Koven shared her own reasoning for the faculty’s skepticism in light of the consultations, saying that the administration started on the wrong foot. “Without consulting with the faculty people in advance, they announced this consultation process, which was supposed to be collegial and transparent,” Koven said. “I think the faculty feels that just isn’t happening.”

The faculty’s dean, Mohini Sain, concluded his term last June. Koven believes that Sain’s exit adds to the nervous sentiment amongst faculty members. “The faculty felt it was strange that there wouldn’t be a process to find a new dean before a consultation process,” she said.

“In my opinion, [the] best possible solution would be to have a Faculty with a broader mandate to address issues such as sustainability, forestry and resource management,” Sain wrote in an email to The Varsity. “This new Faculty must have a dean and independent departments in those three areas and each department must have their undergraduate and graduate programs administered by the department.”

Sain’s suggestion would involve dissolving the current Faculty of Forestry, creating a new department more conducive to the growing variety of programs that he said relate to forestry.

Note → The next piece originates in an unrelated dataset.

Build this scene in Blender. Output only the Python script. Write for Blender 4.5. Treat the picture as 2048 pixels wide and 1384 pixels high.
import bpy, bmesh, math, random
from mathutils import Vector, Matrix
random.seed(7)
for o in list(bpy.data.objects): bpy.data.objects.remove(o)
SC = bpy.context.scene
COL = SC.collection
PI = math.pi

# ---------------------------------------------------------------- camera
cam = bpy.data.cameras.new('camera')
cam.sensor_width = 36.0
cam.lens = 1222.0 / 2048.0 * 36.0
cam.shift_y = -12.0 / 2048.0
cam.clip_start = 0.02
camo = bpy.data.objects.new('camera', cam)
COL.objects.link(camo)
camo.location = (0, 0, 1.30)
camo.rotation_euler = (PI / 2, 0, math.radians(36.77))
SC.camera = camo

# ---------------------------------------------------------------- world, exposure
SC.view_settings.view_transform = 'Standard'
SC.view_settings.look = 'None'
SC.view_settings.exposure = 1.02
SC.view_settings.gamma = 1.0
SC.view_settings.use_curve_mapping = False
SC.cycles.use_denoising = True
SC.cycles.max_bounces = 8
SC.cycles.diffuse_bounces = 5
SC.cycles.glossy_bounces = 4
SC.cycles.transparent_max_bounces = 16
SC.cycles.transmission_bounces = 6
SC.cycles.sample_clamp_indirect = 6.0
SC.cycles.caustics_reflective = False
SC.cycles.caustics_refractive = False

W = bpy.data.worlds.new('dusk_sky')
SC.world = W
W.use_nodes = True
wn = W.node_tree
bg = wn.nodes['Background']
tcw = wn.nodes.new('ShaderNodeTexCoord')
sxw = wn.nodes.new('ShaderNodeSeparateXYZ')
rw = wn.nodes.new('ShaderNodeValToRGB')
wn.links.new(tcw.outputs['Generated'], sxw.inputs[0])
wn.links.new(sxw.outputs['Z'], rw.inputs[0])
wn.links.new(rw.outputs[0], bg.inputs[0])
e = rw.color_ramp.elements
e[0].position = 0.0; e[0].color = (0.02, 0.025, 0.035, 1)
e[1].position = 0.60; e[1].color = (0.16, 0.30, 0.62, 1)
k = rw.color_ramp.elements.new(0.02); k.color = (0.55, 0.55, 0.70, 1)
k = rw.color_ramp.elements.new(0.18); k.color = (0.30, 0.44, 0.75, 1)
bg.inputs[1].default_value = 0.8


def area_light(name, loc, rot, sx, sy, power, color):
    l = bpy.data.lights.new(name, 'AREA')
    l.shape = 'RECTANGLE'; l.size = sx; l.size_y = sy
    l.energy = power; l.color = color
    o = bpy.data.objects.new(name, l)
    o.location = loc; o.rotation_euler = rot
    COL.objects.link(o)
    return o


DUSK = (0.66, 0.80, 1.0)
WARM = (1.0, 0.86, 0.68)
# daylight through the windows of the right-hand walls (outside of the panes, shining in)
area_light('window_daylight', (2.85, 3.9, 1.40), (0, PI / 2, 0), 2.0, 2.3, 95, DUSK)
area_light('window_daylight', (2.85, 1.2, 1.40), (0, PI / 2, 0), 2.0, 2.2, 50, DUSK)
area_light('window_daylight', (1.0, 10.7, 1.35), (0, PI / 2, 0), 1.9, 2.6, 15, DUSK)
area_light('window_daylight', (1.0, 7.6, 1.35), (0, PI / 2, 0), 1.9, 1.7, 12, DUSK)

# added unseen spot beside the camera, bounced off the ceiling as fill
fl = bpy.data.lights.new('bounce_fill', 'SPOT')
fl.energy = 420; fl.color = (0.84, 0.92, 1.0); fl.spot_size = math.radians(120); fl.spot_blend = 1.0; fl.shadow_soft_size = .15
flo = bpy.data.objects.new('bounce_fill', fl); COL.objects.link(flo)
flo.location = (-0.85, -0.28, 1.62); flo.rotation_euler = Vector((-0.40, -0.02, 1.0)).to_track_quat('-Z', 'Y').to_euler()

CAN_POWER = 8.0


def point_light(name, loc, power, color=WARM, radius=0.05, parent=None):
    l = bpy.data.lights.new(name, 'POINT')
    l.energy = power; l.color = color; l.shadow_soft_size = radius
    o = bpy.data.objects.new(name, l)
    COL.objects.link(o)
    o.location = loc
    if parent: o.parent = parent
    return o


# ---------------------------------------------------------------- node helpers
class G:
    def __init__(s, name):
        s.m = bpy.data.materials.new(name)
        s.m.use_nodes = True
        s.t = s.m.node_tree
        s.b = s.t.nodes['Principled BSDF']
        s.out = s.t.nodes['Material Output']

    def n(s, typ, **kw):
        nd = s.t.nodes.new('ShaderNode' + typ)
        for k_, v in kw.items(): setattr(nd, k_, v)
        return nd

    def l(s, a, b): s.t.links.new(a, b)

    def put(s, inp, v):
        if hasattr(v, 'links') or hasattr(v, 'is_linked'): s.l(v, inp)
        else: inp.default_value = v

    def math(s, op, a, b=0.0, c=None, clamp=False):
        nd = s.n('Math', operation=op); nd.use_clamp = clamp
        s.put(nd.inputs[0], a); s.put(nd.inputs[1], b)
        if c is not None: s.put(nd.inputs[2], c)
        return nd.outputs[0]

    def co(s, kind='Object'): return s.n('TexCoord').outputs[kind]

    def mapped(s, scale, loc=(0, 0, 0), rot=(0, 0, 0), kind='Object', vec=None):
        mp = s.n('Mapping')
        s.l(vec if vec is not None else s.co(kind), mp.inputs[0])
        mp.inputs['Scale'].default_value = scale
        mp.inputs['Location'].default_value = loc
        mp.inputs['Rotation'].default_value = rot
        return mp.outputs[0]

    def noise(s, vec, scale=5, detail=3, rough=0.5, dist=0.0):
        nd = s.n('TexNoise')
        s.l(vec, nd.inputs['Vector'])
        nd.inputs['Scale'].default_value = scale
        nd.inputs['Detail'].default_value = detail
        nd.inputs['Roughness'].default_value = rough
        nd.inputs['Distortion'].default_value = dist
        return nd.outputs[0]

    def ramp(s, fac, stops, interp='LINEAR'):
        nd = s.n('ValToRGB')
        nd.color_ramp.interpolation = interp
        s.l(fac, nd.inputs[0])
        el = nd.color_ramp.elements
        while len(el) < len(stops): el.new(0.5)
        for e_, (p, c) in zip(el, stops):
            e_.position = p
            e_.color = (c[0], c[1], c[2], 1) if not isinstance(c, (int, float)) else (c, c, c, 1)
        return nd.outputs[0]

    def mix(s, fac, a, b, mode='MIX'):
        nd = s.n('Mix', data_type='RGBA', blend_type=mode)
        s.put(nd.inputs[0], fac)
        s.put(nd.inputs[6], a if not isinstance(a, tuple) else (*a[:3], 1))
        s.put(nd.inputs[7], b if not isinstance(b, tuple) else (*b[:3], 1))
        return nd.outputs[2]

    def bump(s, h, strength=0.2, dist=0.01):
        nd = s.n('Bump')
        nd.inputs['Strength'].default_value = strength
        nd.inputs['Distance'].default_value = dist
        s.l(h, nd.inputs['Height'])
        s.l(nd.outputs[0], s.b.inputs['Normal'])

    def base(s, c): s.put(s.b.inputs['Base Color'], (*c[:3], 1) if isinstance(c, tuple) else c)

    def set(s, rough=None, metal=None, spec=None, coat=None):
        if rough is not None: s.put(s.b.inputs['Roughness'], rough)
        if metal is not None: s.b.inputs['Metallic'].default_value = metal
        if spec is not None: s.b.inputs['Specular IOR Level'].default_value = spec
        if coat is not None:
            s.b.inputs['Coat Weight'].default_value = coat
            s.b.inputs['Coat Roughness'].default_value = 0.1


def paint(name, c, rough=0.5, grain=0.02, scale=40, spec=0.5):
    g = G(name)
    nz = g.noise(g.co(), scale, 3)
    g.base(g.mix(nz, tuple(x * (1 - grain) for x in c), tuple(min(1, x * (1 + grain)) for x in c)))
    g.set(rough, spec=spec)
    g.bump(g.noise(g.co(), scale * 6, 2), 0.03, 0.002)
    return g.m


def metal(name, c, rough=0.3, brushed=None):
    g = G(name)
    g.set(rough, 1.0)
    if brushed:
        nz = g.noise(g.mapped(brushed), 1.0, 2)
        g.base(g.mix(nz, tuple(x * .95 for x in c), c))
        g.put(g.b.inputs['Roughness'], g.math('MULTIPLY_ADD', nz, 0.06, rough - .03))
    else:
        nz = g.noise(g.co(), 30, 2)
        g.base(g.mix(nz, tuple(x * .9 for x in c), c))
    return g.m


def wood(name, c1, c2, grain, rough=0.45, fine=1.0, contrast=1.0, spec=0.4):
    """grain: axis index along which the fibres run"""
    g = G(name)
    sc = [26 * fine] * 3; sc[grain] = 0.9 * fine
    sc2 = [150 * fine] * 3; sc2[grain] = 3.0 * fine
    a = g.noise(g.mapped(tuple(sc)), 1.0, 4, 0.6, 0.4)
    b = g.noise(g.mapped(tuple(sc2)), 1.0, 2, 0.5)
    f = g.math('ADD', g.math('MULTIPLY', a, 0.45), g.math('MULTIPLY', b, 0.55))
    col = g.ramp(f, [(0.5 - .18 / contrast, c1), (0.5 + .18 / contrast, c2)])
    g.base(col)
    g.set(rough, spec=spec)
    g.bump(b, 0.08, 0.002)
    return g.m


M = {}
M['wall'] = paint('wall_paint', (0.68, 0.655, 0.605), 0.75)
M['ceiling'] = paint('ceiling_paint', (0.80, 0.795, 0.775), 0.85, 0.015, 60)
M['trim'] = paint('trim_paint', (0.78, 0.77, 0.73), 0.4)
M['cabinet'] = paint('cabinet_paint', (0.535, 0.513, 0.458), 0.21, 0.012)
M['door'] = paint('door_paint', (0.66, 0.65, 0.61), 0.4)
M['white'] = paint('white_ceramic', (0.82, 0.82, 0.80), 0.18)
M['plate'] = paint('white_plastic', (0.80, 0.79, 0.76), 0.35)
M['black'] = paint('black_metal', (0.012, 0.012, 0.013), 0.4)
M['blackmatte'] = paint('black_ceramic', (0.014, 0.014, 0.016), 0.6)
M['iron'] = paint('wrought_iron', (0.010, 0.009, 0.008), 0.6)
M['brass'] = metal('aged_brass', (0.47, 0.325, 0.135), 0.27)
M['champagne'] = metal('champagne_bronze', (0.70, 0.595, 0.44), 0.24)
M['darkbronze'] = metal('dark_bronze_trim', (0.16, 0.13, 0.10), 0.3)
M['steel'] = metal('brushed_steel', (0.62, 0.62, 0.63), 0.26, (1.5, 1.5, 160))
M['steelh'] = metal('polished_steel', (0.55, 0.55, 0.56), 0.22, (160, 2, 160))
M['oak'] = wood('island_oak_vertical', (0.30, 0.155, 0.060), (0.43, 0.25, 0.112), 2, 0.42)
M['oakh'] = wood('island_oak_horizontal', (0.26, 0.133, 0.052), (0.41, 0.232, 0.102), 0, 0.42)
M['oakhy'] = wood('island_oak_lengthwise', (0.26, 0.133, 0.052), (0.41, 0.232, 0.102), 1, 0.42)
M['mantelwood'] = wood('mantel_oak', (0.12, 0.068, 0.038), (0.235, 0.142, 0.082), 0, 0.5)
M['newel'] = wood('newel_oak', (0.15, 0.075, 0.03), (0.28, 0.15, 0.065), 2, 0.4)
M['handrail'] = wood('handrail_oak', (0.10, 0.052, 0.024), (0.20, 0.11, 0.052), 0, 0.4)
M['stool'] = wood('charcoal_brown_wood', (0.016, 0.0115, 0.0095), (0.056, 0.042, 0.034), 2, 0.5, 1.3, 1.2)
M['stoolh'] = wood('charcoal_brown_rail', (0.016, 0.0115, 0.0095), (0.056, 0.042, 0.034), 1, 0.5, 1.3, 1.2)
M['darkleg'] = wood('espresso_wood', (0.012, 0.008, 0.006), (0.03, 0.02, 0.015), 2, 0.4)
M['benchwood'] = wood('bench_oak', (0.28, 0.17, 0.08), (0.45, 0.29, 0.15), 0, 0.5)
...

The question remains whether the supporters of Forestry Matters will trust the administration to acknowledge the importance of forestry studies, and, in turn, construct a new academic unit well equipped to address the changes to the field.

The university accepted online submissions for the first phase of consultations until June 30. Regehr’s office will publish a summation report and initiate the second phase of consultations in the fall of 2017.